Ça fait 14 ans que j’exerce comme journaliste et je n’ai jamais été inculpé pour quoi que ce soit. Je n’ai même jamais fait la cellule. Je pratique ce métier avec beaucoup de prudence et beaucoup de tact. Je suis étonné qu’aujourd’hui je sois impliqué dans une histoire comme celle-là. Jusqu’aujourd’hui, je le dis, je plaide non coupable. Je n’ai rien à voir avec ces documents, je n’ai en rien été associé à ces documents. Je ne les connais ni de la fabrication, ni de l’exploitation. Je ne reconnais nulle part que j’ai fabriqué ou falsifié un quelconque document. Mintya a juste voulu recouper l’information. S’il avait su que le document était faux, il n’allait pas l’envoyer au secrétaire général de la présidence de la République.


Qui est donc coupable ?

Il est difficile pour moi de le dire. Je ne suis pas sûr que Simon Nko’o qui a vendu ce document à Mintya savait qu’il était faux. Je ne pense pas que Simon Nko’o le savait. Ce faux document, je ne sais pas à qui il appartenait. Je serais étonné que Nko’o ait acheté un document, sachant qu’il était faux et qu’il le vende à Mintya.


Avez-vous eu des nouvelles de Simon Nko’o depuis sa cavale ?

La dernière fois que nous avons vu Nko’o, c’est quand nous étions à la Police judiciaire. C’est dix jours après notre arrestation que l’un des directeurs à la Dpj a commencé à chercher Nko’o. J’ai comme l’impression que soit ils bâclent leur travail, soit ils ne veulent pas le faire. On ne peut pas expliquer qu’il y a une troisième personne qui court et que personne ne parvienne à l’arrêter.
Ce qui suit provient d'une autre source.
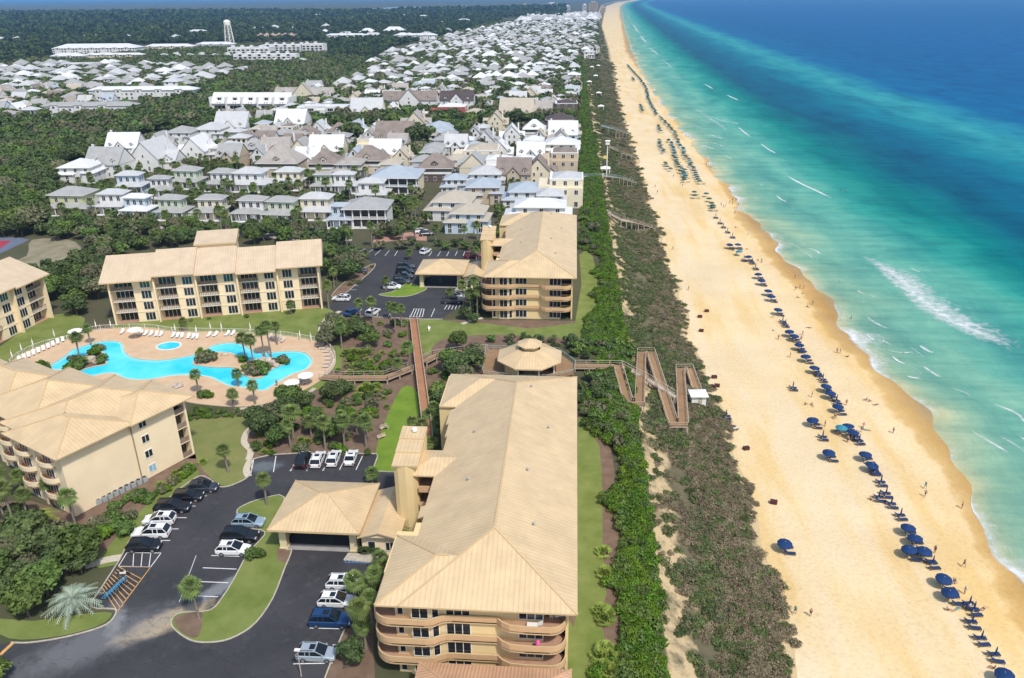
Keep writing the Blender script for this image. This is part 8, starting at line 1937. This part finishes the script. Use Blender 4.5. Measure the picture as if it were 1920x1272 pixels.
# choose what stands as a thing of its own: the largest in the photo
TREES.sort(key=lambda t: -t[0]); PALMS.sort(key=lambda t: -t[0]); SHRUBS.sort(key=lambda t: -t[0])
inview = lambda x, y: -60 < Q(x, y, 3)[0] < 1980 and -10 < Q(x, y, 3)[1] < 1330
TREES = [t for t in TREES if inview(t[1], t[2])]
for _, x, y, s, key in TREES[:285]:
    plant('oak', x, y, -.1, s, R.uniform(0, 6.28), 'tree', 'tree', key, 'trees ' + key[1], s * R.uniform(.85, 1.1))
rest = [(x, y, -.1, s, R.uniform(0, 6.28), R.randrange(4)) for _, x, y, s, _ in TREES[285:]]
for _, x, y, s, key in PALMS[:170]:
    r = put('palm_tree', None, None, (x, y, 0), R.uniform(0, 6.28)); r.scale = (s, s, s * R.uniform(.75, 1.1)); tag(r, None, 'palm tree', 'palms ' + key[1]); me = PALM[R.randrange(5)]
    put('trunk', me[1], r); put('fronds', me[0], r); note(key, r, x, y)
prest = [(x, y, 0, s, R.uniform(0, 6.28), R.randrange(2)) for _, x, y, s, _ in PALMS[170:]]
for _, x, y, s, key, pal in SHRUBS[:240]:
    k = (key[0] if not pal else 'spiky palmetto clump', key[1]); plant('palmetto' if pal else 'bush', x, y, 0, s, R.uniform(0, 6.28), 'shrub', 'shrub', k, 'shrubs ' + key[1])
# the mass of woods beyond: one stuff object
mass = []
def mass_poly(px, spacing, sc, z=5.0, keep=1.0):
    for x, y in scatter_poly(px, spacing, z, .62):
        if R.random() < keep and free(x, y, 4): s = R.uniform(*sc); mass.append((x, y, -.3, s, R.uniform(0, 6.28), R.choice((4, 5, 4, 5, 6, 0)) if y > 900 else R.randrange(4)))
mass_poly([(-60, 128), (60, 112), (130, 98), (110, 80), (280, 78), (600, 72), (700, 92), (860, 56), (940, 42), (940, 30), (700, 48), (480, 56), (-60, 66)], 11, (1.1, 1.7), 6)
mass_poly([(590, 78), (700, 70), (730, 95), (700, 128), (600, 112)], 9, (.9, 1.3), 5)
mass_poly([(260, 262), (330, 232), (410, 216), (470, 236), (380, 250), (280, 275)], 8, (.7, 1.0), 3)
mass_poly([(-60, 66), (480, 56), (700, 48), (940, 31), (1060, 30), (1060, 24), (840, 24), (620, 30), (300, 38), (-60, 44)], 22, (1.8, 2.6), 6)
mass_poly([(-60, 44), (300, 38), (620, 30), (840, 24), (1060, 24), (1060, 14), (840, 20), (640, 26), (500, 24), (300, 25), (-60, 28)], 40, (3.0, 4.2), 6)
scatter_gn('woods', 'continuous dark woods stretching to the horizon', mass + rest, FAR)
scatter_gn('palm_grove', 'small palms massed among the far cottages', prest, FARPALM)

# dune vegetation: a dense green band, then grey-brown scrub thinning to the sand
def blobn(x, y, k, s): return .5 + .25 * (math.sin(x * k + s) + math.sin(y * k * .7 + 1.7 * s + math.sin(x * k * .6 + s))) + .12 * math.sin(x * k * 2.3 + y * k * 1.9 + s)
green, brown = [], []
y = 66.0
while y < 1150:
    st = .95 if y < 200 else 1.4 if y < 420 else 2.6
    a = 4.7 if y < 140 else 3.4 if y < 150 else 7 if y < 170 else 4.2; b = xb(y) + .6; x = a
    if 186 < y < 222: a = x = 4.6
    if 222 <= y < 264: a = x = 3.0
    while x < b:
        q, w = x + R.uniform(-.5, .5) * st, y + R.uniform(-.5, .5) * st
        if free(q, w, .2) and R.random() < .97:
            s = R.uniform(.62, 1.15) * (1 if y < 420 else 1.5); green.append((q, w, min(0, dune_z(q, w) + 0) - .15 + .5 * blobn(q, w, .5, 2) * (y < 420), s, R.uniform(0, 6.28), R.randrange(4)))
        x += st
    x = b
    c = xt(y) - .4
    while x < c + 3.2:
        q, w = x + R.uniform(-.6, .6) * st, y + R.uniform(-.6, .6) * st
        t = (q - b) / (c - b)
        bare = blobn(q, w, .23, 4) * .55 + blobn(q, w, .9, 1) * .45
        dens = .95 if t > .12 else .5
        if y < 150 and t < .3: dens *= .55
        if bare > .70: dens *= .25
        if t > .9: dens *= max(0, .9 - (t - .9) * 5) * (blobn(q, w, .35, 9) > .45)
        if y < 132 and t < .34: dens *= .55
        if R.random() < dens and free(q, w, .75):
            g = blobn(q, w, .12, 7) + (.42 if y > 140 else max(-.22, (y - 128) * .02)) - .34 * (t > .5) + (.15 if t < .5 else 0)
            k = R.choice((2, 3, 3, 4)) if R.random() < g - .12 else R.choice((0, 1, 1, 0, 2))
            s = R.uniform(.6, 1.35) * (1.0 if y < 420 else 1.6); brown.append((q, w, (dune_z(q, w) if q < xt(y) + 3 else beach_z(q, w)) - .05, s * (1.25 if k > 2 else 1), R.uniform(0, 6.28), k))
        x += st * .92
    y += st * .92
y = 1150
while y < 2600:
    for k in range(3):
        q = R.uniform(xb(y) - 40, xt(y) - 6); brown.append((q, y, dune_z(q, y) if q > xb(y) else 0, R.uniform(2.5, 4.5), 1, R.choice((2, 3, 4))))
    y += 7
scatter_gn('dune_shrubs', 'dense bright green shrub band along the top of the dune', green, DUNE_G)
scatter_gn('dune_scrub', 'grey brown and olive scrub covering the dune slope above the beach', brown, DUNE_B)
# sea oats at the toe of the dune: pale tufts in the sand
# ------------------------------------------------------------------ labels of the plants
for key, lst in CLUST.items():
    lst.sort(key=lambda q: q[0]); n = len(lst)
    for i, (_, o) in enumerate(lst):
        o['label'] = f"{key[0]} {key[1]}" + ('' if n == 1 or n > 48 else f", {ORDN[i]} from the left")

# ------------------------------------------------------------------ camera, light, air
cam = bpy.data.cameras.new('camera'); co = bpy.data.objects.new('camera', cam); COL.objects.link(co)
cam.sensor_width = 36; cam.lens = FOC / 1920 * 36; cam.clip_end = 90000; cam.clip_start = 1
M_ = Matrix.Identity(4)
for i in range(3): M_[i][0], M_[i][1], M_[i][2] = IX[i], -IY[i], -FW[i]
M_[0][3], M_[1][3], M_[2][3] = 0, 0, CAM_H
co.matrix_world = M_; SC.camera = co
SUN_EL, SUN_AZ = 55.0, 146.0        # azimuth of the sun, clockwise from +Y
d = Vector((math.sin(rad(SUN_AZ)) * math.cos(rad(SUN_EL)), math.cos(rad(SUN_AZ)) * math.cos(rad(SUN_EL)), math.sin(rad(SUN_EL))))
sl = bpy.data.lights.new('sun', 'SUN'); sl.energy = 2.9; sl.angle = rad(4); sl.color = (1, .965, .90)
so = bpy.data.objects.new('sun', sl); COL.objects.link(so); so.rotation_euler = d.to_track_quat('Z', 'Y').to_euler(); so.location = (0, 0, 200)
W = bpy.data.worlds.new('World'); SC.world = W; W.use_nodes = True
nt = W.node_tree; sk = nt.nodes.new('ShaderNodeTexSky'); sk.sky_type = 'NISHITA'; sk.sun_disc = False; sk.sun_elevation = rad(SUN_EL); sk.sun_rotation = rad(SUN_AZ); sk.air_density = 1.0; sk.dust_density = 1.5; sk.ozone_density = 1.0
bg = nt.nodes['Background']; bg.inputs['Strength'].default_value = .15; nt.links.new(sk.outputs[0], bg.inputs['Color'])
hz = MB(); hz.box(-37000, 38000, -300, 41000, -16, 90)
hm = bpy.data.materials.new('haze'); hm.use_nodes = True; n_ = hm.node_tree.nodes; n_.remove(n_['Principled BSDF'])
pv = n_.new('ShaderNodeVolumePrincipled'); pv.inputs['Color'].default_value = (.26, .58, 1.0, 1); pv.inputs['Density'].default_value = HAZE; pv.inputs['Anisotropy'].default_value = .1
hm.node_tree.links.new(pv.outputs[0], n_['Material Output'].inputs['Volume'])
if HAZE > 0: tag(hz.build('haze', hm), 'thin blue sea haze filling the air', None, None, 'stuff')
SC.view_settings.view_transform = 'Standard'; SC.view_settings.look = 'None'; SC.view_settings.exposure = 0.26; SC.view_settings.gamma = 1
SC.cycles.max_bounces = 5; SC.cycles.diffuse_bounces = 3; SC.cycles.glossy_bounces = 2; SC.cycles.transparent_max_bounces = 8; SC.cycles.volume_bounces = 0
SC.cycles.use_denoising = True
Depuis le décès de Bibi Ngota, comment vous sentez-vous ?

Nous subissons trop d’atrocités. J’ai comme l’impression que tout le monde veut prendre des décisions sans que le régime en place ne fasse quelque chose. On a comme l’impression que la solidarité gouvernementale prime sur la vie humaine. Tout le monde veut se défendre dans le gouvernement. Il y a tellement de contre vérités dans ce que Issa Tchiroma raconte. Quand Issa Tchiroma raconte que le ministre Laurent Esso a porté plainte vendredi le 5 mars, je me demande ce que je faisais à la Dgre entre le 6 et le 12 février ? Qui m’a fait venir là-bas ? Mon grand problème dans cette affaire, c’est que je suis issu d’une famille qui est d’une éthique et d’une rectitude incomparables. Que je sois associé à une histoire de faux alors que je n’ai pas été éduqué ainsi, j’en suis effondré. Je dis qu’il y a une injustice qui mérite d’être éclaircie. Pourquoi n’y a-t-il jamais eu de confrontation entre Bibi, Nko’o et moi ?

Pouvez-vous décrire les atrocités dont vous parlez ?

Pour Nko’o, par exemple, il avait des marques sur tout le corps. A des moments, on faisait sortir certains de nous de la cellule pour à tout prix nous torturer.


Combien êtes-vous dans votre nouvelle cellule ?

Nous sommes huit.


Comment êtes-vous nourris dans cette cellule ?

C’est dégueulasse ce que nous mangeons ici. Nous mangeons du maïs avec quelques grains de haricots. Tous les jours. De temps en temps, il y a du riz, mais c’est vraiment n’importe quoi.


Avez-vous reçu une plainte ?

Je n’ai jamais reçu de plainte, ce n’est pas contre moi qu’on a porté plainte. C’est contre Mintya qu’on a porté plainte.